For a country of two million people, the tally of Olympic medals is far from modest - eight golds, ten silvers and 17 bronze medals in individual events, as well as two golds, six silvers and four bronzes in team sports.
The first Slovenian Olympian was Rudolf Cvetko (1880-1977), an officer in the Austrian army, who won silver in fencing at the 1912 Stockholm Olympics for the Austrian team. The next games were called off due to WWI and Slovenia was already in another country by the time of the following games.

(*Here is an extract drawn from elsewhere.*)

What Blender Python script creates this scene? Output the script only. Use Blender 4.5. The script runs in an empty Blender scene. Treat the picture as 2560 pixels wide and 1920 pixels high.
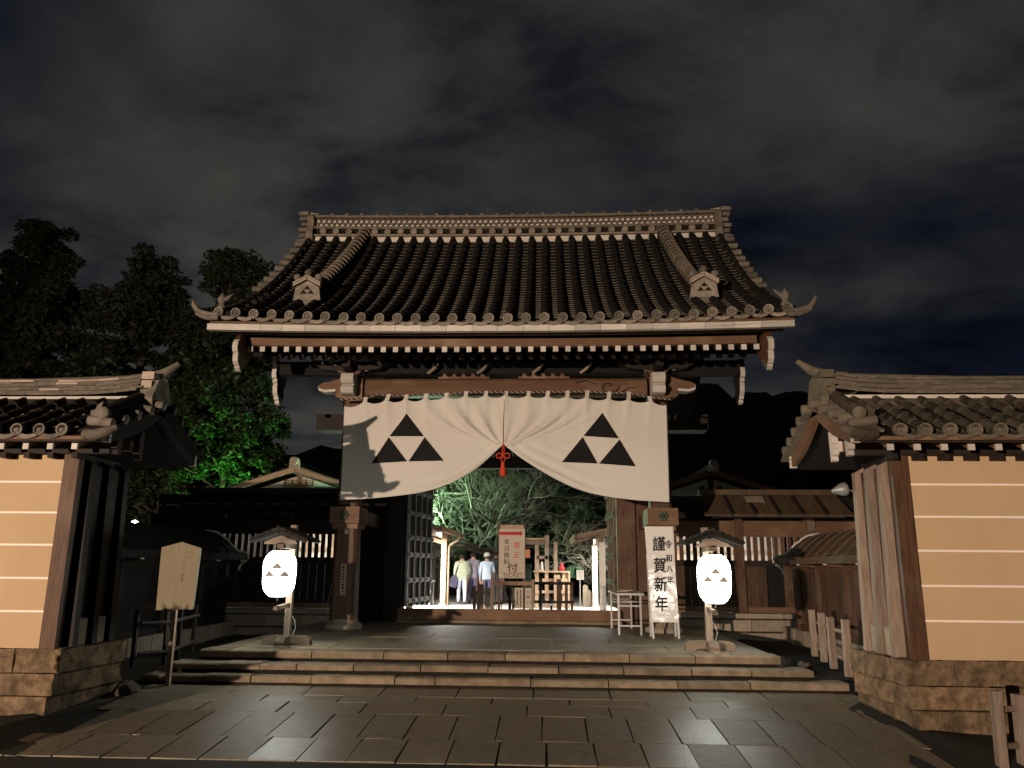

The first athlete to compete for the Kingdom of Yugoslavia was football player Stanko Tavcar (1898-1945) in 1920, yet it took until the Paris games of 1924 for Slovenian athletes to ascend among the stars. The legendary gymnast Leon Stukelj (1898-1999) won two golds there - all-around and horizontal bar.
Four years later in Amsterdam, Stukelj won the rings event and two all-round bronzes, team and individually, to which Joze Primozic (1900-1985) added a silver on the parallel bars and Stane Derganc (1893-1981) another bronze in the vault.
At the 1936 Olympics in Berlin, Stukelj added another gold to his already impressive tally.
Slovenia had to wait for the next medal until 1964, and this one was in gymnastics as well. Miro Cerar swept the competition in Tokyo and won gold on the pommel horse, adding a bronze on the horizontal bar. Cerar repeated his pommel horse success four years later.
The next medal did not come before 1988, when the double scull of Sadik Mujkic and Bojan Preseren won bronze, heralding the era of rowing that continues to this day; the rowing craze peaked in Sydney in 2000, when Iztok Cop and Luka Spik won the first ever Olympic gold for the independent Slovenia.
For a long time, gymnastics and rowing were the only sports where Slovenians won medals, except in team sports in the time of former Yugoslavia. It was not until 1996 in Atlanta that track athlete Brigita Bukovec and kayaker Andraz Vehovar put their sports on the Slovenian Olympic map.
Slovenia won independence from Yugoslavia in 1991 and appeared, thanks to the great understanding shown by the International Olympic Committee, already at the 1992 Winter Olympic Games in Albertville, where 24 Slovenian athletes competed.
The same year, at the summer Olympics in Barcelona, the athletes started winning medals. The then up-and-coming Iztok Cop and Denis Zvegelj won the first medal for the independent country, a bronze in double sculls, while their success was augmented by another bronze won a day later by the coxless four.
In Sydney in 2000 rowers Iztok Cop and Luka Spik won the first ever gold for the independent country in double sculls, and only three hours later shooter Rajmond Debevec won gold in rifle three-position.
The most successful games for Slovenia so far were in Beijing in 2008, where hammer thrower Primoz Kozmus won gold. Swimmer Sara Isakovic and sailor Vasilij Zbogar added silver while shooter Rajmond Debevec and judoka Lucija Polavder won bronze.
Slovenia also has a rich tradition of successful performances at the winter Olympics, although the first medal did not come until 1984, when Jure Franko won giant slalom silver on what was then home turf in Sarajevo, Bosnia-Herzegovina.
The 1988 winter Olympics in Calgary showed the whole strength of Slovenian athletes: Mateja Svet was only beaten by legendary Swiss skier Vreni Schneider in slalom, while the ski-jumps team came second only to the Finns, led by the unbeatable Matti Nykaenen.
After the successes of Calgary, Slovenia expected a lot from the Albertville games, but the first independent winter Olympics medal had to wait until 1994 in Norway's Lillehammer, when a new generation of young skiers were asserting their dominance.
In Norway, Alenka Dovzan finished third in the Alpine combination while Katja Koren won bronze in slalom. In the men's slalom, Jure Kosir beat fellow countryman Mitja Kunc by a mere nine hundredths to take the bronze.
Since then the winter games have not been as successful for Slovenia. There were no medals in 1998 in Nagano, the 2002 games in Salt Lake City brought one bronze, for the ski-jumps team, and the team left Turin in 2006 empty-handed.